There is no way to talk about this essential theme of “The Day” whose dawning we are called on to wake up and ready ourselves for without talking about these themes implicit in ways that societies are constructed and operate. The problem, of course, is that for centuries large numbers of Christians and great swaths of the churches have taken the eschatological hope enunciated by the prophets of Israel, by Jesus, and by the writers of the New Testament (notably the gospel writers and St. Paul) and converted all that into a reality that will be realized for individuals when they arrive in “heaven” which is not on earth but in or on another plane.

I’m not saying that an afterlife is not related to all these things; but I do mean that the key idea in the New Testament is not “going to heaven when you die” but rather heaven as being raised to live in union with the Risen Lord here and now and forever. And if “heaven” is a reward, what is it a reward for? It is a “reward” (I’d rather say “a gift”) that comes with living in union with the God whose Day we are called to wake up and anticipate —and spend our energy working and praying and giving ourselves to make present.

There’s no conceivable way of talking about Buddhism without talking about enlightenment. That’s what to be a buddha or a bodhisattva means: to be enlightened, to be awake and aware. The entire practice of meditation is about paying attention, simply noticing, being present, being aware, being awake. Sounds a lot like being “woke” to me.

Although the linguistic purist in me would be hard pressed to make a case for using “woke” as an adjective for being awake, it is a perfectly good word as the normal past tense of “wake.” Thus, “I wake up every morning; I woke up suddenly last night; I woke this morning to the sound of singing; I have waked up (have woken) in the past; I’m awake now.” And so on. Well, if you want to use “woke” as the colloquial past participle or adjective describing the same thing as being awake and aware, go right ahead. The point is not the grammar of the thing but the truth of it.

To have been woken, or to have woken, is, biblically speaking, to have grasped the idea—the hope—of a future towards which Earth is moving. That itself should be enough to shape our understanding of what is at stake in being “woke.” What kind of world do you want to see? Is what you want to see consonant with the dream of God? Is it the direction in which humanity is evolving? Evolution never means going backward. By its very nature the direction of evolution is towards the future. The only thing that holds humanity back is our pining for things that have passed, or are passing, away.

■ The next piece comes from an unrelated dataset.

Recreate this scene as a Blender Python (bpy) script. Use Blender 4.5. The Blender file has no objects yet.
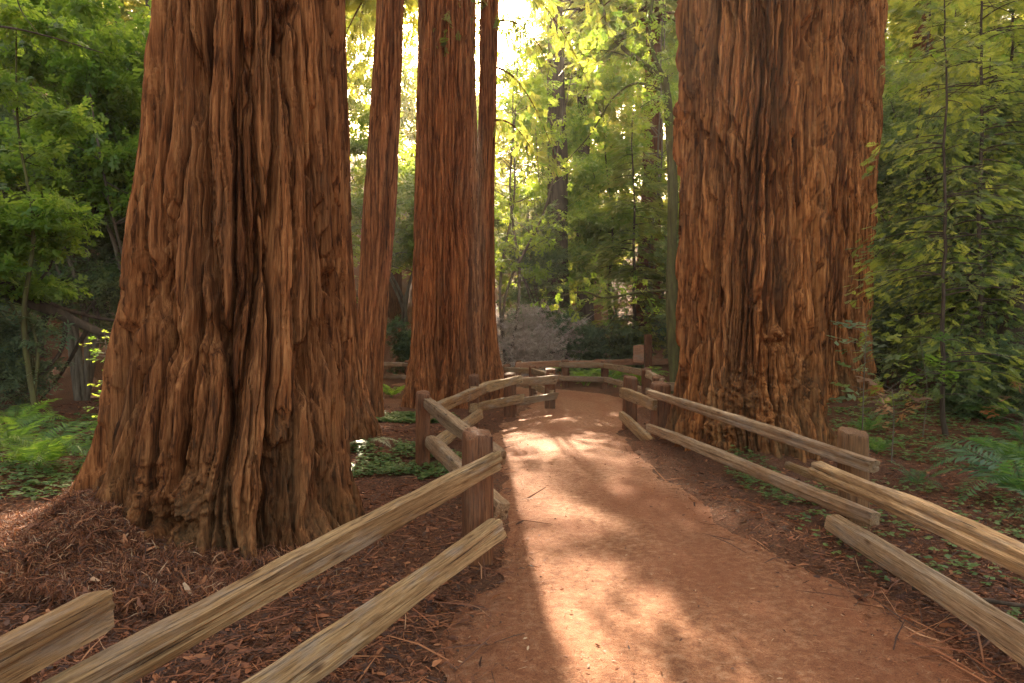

Think about it. Species that fail to adapt become extinct. It might take a long while, but it is predictable. Of course, species can become extinct for other reasons as well, such as being obliterated by predators. Don’t we have some agency in shaping the future, or at least trying to make life better for generations that follow us? Psychologist Erik Erikson called this drive the capacity for generativity. The Bible is replete with calls for human beings to wake up and see oppression and to make no peace with it. The future is not for us alone, but we are busy making it precisely because whatever we are doing has long-lasting consequences. That’s why it’s a bad idea to be asleep to the effects our decisions right now will likely produce.

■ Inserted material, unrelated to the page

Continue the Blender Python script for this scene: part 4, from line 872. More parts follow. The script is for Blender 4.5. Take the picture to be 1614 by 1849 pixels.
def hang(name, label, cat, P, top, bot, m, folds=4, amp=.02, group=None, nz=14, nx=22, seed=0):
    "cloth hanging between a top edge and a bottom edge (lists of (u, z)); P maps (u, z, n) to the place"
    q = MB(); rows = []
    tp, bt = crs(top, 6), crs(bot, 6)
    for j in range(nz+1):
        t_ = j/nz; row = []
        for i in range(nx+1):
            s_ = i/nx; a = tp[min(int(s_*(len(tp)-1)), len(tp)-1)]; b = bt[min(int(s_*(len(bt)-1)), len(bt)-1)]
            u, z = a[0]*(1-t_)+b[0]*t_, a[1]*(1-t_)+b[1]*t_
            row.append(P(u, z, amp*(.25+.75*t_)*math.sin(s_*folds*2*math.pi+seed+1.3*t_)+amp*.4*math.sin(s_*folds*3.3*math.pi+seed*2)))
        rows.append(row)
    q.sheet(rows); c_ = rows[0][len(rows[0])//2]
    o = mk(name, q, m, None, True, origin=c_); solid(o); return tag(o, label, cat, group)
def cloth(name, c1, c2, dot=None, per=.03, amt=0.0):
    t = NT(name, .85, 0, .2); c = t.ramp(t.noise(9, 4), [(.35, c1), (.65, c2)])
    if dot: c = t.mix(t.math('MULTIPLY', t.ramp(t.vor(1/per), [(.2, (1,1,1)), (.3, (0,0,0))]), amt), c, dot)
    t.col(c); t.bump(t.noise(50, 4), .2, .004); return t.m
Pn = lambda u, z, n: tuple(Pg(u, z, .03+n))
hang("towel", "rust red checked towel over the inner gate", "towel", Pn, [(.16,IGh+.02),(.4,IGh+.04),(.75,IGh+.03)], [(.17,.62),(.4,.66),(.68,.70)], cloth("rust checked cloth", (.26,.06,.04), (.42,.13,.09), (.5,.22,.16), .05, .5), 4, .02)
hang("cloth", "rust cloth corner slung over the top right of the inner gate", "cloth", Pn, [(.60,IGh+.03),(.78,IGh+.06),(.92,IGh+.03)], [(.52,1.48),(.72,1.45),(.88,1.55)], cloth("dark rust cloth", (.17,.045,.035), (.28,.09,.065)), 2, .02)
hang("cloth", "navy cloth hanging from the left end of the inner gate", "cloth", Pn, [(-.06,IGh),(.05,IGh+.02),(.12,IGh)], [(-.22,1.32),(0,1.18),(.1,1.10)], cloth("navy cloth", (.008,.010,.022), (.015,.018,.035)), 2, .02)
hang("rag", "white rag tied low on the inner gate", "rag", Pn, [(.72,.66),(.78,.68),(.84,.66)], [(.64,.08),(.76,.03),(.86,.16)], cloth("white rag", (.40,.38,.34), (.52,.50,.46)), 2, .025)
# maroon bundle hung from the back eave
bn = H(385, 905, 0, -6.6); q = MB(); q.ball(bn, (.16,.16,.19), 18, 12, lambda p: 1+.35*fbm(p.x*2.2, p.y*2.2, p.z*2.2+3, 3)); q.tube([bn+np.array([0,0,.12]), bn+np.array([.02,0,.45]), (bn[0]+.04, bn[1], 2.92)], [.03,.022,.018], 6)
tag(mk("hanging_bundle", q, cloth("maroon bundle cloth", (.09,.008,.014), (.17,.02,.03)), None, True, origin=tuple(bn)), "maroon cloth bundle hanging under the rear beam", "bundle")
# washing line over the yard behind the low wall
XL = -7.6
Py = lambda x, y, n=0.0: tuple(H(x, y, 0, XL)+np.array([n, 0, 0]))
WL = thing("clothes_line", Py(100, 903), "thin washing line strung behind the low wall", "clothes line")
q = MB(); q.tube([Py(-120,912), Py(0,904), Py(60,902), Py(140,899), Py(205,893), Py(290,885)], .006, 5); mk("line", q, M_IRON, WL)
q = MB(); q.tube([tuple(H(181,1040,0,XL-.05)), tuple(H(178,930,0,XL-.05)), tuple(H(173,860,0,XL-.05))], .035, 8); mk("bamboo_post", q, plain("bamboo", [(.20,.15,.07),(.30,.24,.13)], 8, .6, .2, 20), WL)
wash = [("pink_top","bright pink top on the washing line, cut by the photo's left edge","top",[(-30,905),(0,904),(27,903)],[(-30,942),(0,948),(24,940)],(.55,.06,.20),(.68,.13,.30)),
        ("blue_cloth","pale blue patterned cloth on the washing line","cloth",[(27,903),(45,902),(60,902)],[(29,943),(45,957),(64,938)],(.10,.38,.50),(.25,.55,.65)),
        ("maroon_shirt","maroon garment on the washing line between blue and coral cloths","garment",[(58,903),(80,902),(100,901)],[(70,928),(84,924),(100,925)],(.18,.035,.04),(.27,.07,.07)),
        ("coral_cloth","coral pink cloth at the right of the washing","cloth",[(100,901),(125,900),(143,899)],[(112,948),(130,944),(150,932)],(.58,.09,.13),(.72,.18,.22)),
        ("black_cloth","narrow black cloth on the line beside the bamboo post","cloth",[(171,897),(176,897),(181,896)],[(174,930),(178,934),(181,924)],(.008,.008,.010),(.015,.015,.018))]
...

So, what are we humans going to become? Martin Luther King, Jr., inspired by theologian Howard Thurman, said, “The arc of the moral universe is long, but it bends towards justice.” Everyone who has quoted that has likely added that the arc seems awfully long. Indeed it is. The issue is not how long the arc is but what it bends towards.

I believe that the arc bends towards those things like diversity; mutuality; interdependence; respect for the worth of every person; according dignity to all, regardless of social status, sexual profile, or any other aspect of personhood.

I believe the arc of justice bends towards a society of human beings who are woke enough to see that we are all one family, one humanity, one blood, one Body.

[1] Wikipedia, https://en.wikipedia.org/wiki/Woke#:~:text=Woke%20is%20an%20adjective%20derived,2010s%20with%20the%20hashtag%20%23staywoke.accessed on the internet May 18, 2025.

[2] The Hymnal 1982 (New York: Church Pension Fund, 1985), 615.